The period immediately after Labor Day often is one of the heaviest in terms of layoff announcements. As companies sift through their pending budgets for the next year, needed cuts often are satisfied by budgeting worker furloughs for the next year. The fact that the job losses might not show up until January is little solace for the market or those slated to join the ranks of the unemployed.
But there could be silver lining in the employment situation.
Industries that have suffered the greatest pain in the recent business malaise, like technology and telecommunications, already have pared staff notably. The action of the semiconductor stocks seems to suggest that the worst is behind that industry. Massive job cuts in the wake of the worldwide telecom contraction handled most of that sector's employment contraction, also.
Evidence of a pick up in industrial output suggests that layoffs are less likely than might have been true when summer began.
The dawning of fall, however, might frighten investors who remember that it is September, not October, that holds the dubious distinction of typically being the market's worst month of the year.

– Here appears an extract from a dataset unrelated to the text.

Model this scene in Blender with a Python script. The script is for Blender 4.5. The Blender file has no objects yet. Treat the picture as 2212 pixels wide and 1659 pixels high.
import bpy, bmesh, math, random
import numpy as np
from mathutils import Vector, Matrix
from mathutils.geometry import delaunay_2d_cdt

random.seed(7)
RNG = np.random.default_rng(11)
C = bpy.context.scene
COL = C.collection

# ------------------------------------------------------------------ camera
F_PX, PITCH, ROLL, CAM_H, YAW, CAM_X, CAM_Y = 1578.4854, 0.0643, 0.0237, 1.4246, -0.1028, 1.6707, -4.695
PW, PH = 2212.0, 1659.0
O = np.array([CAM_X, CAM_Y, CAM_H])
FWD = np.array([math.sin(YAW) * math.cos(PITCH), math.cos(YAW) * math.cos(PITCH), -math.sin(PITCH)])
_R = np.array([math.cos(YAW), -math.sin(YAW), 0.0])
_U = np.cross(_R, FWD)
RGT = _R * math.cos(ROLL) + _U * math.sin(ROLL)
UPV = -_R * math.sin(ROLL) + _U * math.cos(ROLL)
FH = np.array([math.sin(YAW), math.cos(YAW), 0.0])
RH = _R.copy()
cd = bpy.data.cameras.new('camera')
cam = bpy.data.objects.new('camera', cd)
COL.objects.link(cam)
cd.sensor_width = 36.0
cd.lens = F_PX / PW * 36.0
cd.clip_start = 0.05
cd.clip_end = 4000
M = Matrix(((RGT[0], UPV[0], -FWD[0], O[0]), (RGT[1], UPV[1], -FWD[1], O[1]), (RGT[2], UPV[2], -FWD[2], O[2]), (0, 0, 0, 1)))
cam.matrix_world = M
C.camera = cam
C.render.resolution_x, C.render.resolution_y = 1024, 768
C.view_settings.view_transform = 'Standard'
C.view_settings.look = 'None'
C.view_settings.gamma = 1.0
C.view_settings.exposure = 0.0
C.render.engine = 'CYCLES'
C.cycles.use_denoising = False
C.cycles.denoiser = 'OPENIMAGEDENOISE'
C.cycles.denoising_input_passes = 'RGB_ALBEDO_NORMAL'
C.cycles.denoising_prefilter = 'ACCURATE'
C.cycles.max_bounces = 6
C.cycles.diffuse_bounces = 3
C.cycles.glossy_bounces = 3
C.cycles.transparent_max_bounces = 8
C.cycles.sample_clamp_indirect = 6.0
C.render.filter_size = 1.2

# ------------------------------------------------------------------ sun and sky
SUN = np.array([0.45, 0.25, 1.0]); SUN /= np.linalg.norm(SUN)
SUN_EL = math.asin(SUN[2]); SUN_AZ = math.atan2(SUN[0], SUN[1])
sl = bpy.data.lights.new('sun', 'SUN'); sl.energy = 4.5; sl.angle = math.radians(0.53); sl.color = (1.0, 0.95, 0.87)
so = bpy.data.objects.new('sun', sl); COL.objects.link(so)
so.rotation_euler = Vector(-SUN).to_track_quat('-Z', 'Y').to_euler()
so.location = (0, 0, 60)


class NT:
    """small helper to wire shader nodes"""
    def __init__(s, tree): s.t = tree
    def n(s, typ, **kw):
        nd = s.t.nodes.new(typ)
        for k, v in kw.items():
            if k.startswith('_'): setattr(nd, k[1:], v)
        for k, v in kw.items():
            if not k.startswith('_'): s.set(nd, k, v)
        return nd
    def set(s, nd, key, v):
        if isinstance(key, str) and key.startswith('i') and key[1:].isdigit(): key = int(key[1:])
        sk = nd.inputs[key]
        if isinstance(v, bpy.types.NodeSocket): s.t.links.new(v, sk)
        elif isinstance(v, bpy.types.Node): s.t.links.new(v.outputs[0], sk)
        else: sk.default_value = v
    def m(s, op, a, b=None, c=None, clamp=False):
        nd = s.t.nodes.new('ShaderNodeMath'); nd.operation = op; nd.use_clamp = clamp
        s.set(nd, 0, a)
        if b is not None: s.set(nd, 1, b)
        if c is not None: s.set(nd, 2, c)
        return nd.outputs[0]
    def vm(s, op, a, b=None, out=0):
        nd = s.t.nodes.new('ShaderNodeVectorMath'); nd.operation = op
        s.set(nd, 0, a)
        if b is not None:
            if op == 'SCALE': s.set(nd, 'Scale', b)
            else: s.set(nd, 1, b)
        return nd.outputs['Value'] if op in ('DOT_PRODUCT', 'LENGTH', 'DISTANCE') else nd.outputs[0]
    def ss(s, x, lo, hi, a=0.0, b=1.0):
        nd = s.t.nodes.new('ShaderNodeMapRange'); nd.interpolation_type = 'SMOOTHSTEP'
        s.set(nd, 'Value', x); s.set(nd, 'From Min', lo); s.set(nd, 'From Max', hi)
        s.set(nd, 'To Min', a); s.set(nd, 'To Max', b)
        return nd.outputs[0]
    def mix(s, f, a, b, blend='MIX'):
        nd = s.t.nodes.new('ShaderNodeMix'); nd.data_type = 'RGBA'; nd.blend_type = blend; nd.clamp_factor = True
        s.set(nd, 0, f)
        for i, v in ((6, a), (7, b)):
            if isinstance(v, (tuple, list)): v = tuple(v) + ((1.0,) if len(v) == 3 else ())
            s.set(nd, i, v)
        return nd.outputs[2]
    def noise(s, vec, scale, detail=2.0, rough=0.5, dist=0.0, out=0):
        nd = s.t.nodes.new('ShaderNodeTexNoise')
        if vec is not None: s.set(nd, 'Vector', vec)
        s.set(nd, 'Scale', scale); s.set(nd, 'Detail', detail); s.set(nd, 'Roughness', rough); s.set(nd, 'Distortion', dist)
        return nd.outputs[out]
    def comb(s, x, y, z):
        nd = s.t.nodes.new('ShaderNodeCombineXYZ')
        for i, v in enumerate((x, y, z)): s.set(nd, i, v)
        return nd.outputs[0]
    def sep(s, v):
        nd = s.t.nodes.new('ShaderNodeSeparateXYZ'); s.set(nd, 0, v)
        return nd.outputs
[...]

And so it was last year when the Dow fell more than 1,000 points (roughly 12.4 percent) and in 2001 when the Dow fell more than 11 percent in September. The drops in 2000 and 1999 offered relative blessings with losses of only 4.08 and 5.29 percent, respectively. In the last 20 years the Dow has been up in September only six times, and when it did post a gain none of them offset the drubbings taken in the 1999-2002 period. These data give an entirely new meaning to the phrase "spring forward, fall back."
If the market does stumble in September, the likelihood that the Gross Domestic Product for the third quarter could be notably better than anything seen in the last two years might make getting back up again relatively easy. A misstep in September also could alleviate any of the valuation excesses present in some groups just in time to enjoy the opposite end of the seasonal spectrum that the best period of the year offers from November through the middle of January.
Although Wall Street may be relatively sparsely populated this week, those who are at work have plenty to consider. New and existing home sales, durable goods orders, consumer confidence, the second-quarter Gross Domestic Product, initial unemployment claims, personal income and spending, the Michigan Consumer Sentiment Index and the Chicago Purchasing Managers Index all will be released this week.
For many individual investors these reports may be drowned out this week by the sound of crashing waves or chatter around a barbeque, but the reports may be able to resonate through the market at least until it is closer to the time you really need to remember the phrase, spring forward, fall back.
Gregory M. Drahuschak is first vice president of Janney Montgomery Scott Inc., Pittsburgh.